In the data below, find each line containing the string "from" and return it.
___ Raw data ___
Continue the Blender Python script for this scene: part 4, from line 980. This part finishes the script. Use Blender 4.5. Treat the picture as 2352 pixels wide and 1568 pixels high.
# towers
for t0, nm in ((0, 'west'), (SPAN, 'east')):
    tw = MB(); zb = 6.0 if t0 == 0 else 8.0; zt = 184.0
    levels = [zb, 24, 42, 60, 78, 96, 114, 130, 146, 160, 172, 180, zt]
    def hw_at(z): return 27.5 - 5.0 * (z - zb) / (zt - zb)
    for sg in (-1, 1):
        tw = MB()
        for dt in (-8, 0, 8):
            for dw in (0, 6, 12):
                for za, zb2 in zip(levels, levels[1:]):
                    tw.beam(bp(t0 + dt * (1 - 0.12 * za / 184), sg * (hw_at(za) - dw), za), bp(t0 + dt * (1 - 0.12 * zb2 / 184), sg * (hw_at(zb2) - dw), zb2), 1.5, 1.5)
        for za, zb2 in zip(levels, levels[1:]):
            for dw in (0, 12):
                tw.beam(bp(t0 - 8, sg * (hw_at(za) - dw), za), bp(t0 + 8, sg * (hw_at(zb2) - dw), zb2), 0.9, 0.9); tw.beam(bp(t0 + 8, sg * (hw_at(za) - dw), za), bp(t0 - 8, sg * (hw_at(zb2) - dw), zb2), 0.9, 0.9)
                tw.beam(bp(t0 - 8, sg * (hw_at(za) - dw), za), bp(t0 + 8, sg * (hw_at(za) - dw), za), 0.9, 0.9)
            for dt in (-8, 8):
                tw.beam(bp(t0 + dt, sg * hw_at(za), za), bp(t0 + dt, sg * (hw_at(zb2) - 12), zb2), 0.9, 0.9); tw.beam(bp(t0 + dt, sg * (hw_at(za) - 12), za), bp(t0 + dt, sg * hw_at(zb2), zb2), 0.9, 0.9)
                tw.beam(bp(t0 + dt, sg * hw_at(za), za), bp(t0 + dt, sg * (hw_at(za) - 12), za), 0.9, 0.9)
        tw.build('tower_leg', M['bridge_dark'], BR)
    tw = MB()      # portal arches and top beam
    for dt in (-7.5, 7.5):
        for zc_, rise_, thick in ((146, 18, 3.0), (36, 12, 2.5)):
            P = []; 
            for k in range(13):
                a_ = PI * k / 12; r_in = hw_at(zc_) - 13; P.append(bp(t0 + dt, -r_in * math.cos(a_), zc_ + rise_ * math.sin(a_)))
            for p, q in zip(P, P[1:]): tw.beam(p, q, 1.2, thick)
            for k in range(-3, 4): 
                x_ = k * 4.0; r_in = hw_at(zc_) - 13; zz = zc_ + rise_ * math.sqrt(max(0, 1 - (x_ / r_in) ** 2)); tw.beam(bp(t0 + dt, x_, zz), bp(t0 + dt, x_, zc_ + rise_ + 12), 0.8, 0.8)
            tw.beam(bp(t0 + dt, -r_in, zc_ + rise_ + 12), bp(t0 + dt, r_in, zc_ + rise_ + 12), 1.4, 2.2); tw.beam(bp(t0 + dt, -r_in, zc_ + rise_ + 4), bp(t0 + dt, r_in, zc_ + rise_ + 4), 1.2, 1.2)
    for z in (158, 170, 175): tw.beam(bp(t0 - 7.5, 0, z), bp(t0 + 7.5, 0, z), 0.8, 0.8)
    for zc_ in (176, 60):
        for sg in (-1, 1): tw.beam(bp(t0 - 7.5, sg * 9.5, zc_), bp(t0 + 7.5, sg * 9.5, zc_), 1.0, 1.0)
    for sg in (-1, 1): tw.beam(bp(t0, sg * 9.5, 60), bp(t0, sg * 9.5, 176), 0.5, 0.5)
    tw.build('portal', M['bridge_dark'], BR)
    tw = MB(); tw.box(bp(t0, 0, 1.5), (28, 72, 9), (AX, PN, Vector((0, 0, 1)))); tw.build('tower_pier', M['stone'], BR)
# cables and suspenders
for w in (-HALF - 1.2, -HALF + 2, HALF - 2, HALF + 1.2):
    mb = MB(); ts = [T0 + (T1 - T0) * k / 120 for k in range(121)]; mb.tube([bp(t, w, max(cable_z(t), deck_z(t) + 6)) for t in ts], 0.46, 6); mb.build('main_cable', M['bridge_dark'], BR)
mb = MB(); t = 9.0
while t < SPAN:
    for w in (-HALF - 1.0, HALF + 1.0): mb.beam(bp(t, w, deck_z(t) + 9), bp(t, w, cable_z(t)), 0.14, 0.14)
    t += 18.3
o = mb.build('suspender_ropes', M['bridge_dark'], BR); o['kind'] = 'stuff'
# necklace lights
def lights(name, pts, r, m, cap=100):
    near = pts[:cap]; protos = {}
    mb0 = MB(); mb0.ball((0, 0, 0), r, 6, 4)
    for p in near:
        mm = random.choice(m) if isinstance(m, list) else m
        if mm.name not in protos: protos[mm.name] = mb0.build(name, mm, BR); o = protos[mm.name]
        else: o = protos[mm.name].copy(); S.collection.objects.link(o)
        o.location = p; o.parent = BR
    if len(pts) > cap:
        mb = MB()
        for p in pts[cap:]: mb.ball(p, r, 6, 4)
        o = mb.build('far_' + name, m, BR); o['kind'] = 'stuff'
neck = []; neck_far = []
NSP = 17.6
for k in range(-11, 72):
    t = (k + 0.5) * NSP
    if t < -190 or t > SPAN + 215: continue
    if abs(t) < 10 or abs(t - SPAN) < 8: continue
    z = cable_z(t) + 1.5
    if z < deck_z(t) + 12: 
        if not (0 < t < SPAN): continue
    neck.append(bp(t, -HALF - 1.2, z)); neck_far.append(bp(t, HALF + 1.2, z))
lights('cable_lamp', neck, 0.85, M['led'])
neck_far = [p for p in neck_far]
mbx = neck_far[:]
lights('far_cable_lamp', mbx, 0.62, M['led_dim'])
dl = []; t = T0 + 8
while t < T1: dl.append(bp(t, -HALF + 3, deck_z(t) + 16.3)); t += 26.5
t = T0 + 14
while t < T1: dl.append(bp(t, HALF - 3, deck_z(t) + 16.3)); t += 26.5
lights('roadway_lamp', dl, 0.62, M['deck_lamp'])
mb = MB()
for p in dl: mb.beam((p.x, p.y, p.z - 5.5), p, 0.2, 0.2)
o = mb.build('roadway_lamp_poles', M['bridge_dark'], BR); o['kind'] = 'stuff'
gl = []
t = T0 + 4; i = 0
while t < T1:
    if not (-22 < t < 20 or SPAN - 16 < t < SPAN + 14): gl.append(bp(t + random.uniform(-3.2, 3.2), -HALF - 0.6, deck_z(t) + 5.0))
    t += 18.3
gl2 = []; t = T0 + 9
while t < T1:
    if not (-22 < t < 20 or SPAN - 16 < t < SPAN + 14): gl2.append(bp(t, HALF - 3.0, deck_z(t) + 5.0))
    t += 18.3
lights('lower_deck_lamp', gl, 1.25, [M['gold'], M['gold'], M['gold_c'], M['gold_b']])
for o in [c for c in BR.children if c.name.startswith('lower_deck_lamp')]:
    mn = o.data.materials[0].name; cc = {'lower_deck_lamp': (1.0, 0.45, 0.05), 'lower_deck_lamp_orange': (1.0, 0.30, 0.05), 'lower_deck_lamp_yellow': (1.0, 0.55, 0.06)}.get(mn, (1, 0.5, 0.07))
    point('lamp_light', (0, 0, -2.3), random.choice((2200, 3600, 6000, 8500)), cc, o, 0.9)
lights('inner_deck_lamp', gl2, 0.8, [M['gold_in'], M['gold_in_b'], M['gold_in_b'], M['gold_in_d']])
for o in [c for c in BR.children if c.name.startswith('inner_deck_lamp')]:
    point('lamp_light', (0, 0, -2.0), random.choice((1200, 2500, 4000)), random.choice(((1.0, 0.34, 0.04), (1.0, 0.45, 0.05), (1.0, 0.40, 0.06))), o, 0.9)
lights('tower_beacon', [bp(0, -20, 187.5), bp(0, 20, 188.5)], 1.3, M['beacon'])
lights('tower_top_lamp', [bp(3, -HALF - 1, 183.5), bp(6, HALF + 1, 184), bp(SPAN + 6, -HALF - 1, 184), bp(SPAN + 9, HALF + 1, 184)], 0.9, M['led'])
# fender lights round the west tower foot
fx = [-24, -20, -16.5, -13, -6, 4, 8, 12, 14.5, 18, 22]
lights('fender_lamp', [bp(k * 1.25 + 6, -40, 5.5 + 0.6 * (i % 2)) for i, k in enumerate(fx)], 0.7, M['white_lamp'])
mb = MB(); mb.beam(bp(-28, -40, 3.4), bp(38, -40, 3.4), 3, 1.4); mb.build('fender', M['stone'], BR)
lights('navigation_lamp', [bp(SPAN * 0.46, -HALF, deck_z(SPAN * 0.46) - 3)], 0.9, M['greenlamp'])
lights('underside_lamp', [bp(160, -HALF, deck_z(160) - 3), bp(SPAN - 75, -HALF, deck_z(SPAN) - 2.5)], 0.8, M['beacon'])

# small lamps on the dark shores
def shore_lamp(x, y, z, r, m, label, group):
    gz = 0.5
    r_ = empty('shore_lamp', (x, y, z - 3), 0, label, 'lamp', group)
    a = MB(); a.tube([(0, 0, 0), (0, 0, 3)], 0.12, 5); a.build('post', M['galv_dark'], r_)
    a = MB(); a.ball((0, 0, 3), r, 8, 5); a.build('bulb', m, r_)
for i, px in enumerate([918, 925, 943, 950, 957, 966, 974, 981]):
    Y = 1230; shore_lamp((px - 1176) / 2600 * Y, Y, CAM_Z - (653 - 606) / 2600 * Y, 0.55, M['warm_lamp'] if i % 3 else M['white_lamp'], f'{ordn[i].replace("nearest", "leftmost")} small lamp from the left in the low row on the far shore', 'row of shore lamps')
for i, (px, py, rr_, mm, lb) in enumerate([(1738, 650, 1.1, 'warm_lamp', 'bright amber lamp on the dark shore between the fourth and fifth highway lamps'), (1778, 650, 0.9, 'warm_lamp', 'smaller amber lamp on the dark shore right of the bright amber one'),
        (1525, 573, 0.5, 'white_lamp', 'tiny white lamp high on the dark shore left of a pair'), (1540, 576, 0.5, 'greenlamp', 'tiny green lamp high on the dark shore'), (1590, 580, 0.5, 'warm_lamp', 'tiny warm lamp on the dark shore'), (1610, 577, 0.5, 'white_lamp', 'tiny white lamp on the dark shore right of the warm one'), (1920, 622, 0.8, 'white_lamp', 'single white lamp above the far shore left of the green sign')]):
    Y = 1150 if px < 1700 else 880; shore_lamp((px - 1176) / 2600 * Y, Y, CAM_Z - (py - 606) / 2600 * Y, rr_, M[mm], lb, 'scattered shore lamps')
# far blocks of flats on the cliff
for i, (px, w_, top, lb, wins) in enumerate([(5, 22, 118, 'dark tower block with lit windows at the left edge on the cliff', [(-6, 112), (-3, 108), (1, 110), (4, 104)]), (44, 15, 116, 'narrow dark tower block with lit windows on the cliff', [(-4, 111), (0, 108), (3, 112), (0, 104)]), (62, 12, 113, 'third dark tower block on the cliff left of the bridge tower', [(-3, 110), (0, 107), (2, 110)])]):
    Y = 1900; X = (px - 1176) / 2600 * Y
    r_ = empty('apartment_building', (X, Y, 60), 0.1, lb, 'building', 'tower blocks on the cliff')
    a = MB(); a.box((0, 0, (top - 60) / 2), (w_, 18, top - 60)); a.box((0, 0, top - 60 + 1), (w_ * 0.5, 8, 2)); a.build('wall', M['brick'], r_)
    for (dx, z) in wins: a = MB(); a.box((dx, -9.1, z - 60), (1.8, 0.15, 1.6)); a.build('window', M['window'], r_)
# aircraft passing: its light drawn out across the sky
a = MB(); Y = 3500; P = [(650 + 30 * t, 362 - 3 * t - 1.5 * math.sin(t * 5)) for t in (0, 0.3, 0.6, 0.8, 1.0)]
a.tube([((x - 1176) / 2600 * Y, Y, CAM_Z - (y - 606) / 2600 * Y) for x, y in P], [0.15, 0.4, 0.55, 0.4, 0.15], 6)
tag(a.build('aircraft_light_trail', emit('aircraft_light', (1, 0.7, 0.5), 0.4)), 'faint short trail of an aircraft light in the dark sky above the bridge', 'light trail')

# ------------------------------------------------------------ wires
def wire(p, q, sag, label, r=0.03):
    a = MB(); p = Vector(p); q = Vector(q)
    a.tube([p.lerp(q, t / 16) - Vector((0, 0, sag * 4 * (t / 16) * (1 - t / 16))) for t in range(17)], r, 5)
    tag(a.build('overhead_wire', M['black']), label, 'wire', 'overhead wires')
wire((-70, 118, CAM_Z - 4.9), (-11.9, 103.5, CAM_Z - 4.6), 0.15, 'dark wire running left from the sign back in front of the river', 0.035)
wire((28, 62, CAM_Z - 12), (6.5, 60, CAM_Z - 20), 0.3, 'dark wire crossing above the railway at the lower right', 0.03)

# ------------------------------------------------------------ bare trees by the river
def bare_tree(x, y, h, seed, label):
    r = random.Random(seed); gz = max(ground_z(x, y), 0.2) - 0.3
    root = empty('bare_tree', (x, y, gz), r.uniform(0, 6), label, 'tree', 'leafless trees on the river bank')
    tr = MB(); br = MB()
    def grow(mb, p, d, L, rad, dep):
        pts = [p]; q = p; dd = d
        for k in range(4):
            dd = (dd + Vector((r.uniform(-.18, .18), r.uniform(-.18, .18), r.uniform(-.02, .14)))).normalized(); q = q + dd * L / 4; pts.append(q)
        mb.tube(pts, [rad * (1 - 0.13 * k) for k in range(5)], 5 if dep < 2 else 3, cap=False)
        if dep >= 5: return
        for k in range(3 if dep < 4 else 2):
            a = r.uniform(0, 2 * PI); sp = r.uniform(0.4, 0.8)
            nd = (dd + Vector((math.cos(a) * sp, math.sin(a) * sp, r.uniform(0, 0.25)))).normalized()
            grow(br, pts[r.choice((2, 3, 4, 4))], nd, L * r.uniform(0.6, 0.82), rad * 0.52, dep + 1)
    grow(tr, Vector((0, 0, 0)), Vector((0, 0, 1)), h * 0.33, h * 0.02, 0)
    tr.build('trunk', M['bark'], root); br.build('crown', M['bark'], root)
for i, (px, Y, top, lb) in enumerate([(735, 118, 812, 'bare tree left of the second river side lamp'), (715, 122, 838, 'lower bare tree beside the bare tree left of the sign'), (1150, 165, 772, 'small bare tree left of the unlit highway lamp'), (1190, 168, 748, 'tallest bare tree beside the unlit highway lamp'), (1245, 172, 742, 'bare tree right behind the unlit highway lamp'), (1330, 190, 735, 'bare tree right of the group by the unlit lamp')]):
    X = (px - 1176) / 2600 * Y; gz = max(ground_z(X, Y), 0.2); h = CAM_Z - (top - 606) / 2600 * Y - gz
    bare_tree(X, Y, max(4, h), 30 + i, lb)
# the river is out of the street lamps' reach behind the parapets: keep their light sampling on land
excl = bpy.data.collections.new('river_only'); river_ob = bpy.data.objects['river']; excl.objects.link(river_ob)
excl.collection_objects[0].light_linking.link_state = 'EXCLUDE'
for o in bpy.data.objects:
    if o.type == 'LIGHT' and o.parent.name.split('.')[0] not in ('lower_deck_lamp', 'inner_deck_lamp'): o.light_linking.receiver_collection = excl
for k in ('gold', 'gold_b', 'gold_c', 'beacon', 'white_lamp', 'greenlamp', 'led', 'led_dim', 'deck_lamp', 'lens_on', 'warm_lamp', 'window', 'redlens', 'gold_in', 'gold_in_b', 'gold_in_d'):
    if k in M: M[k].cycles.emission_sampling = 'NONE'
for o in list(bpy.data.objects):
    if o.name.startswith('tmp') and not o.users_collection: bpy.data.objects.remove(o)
___
## The output
Continue the Blender Python script for this scene: part 4, from line 980. This part finishes the script. Use Blender 4.5. Treat the picture as 2352 pixels wide and 1568 pixels high.
    Y = 1230; shore_lamp((px - 1176) / 2600 * Y, Y, CAM_Z - (653 - 606) / 2600 * Y, 0.55, M['warm_lamp'] if i % 3 else M['white_lamp'], f'{ordn[i].replace("nearest", "leftmost")} small lamp from the left in the low row on the far shore', 'row of shore lamps')
wire((-70, 118, CAM_Z - 4.9), (-11.9, 103.5, CAM_Z - 4.6), 0.15, 'dark wire running left from the sign back in front of the river', 0.035)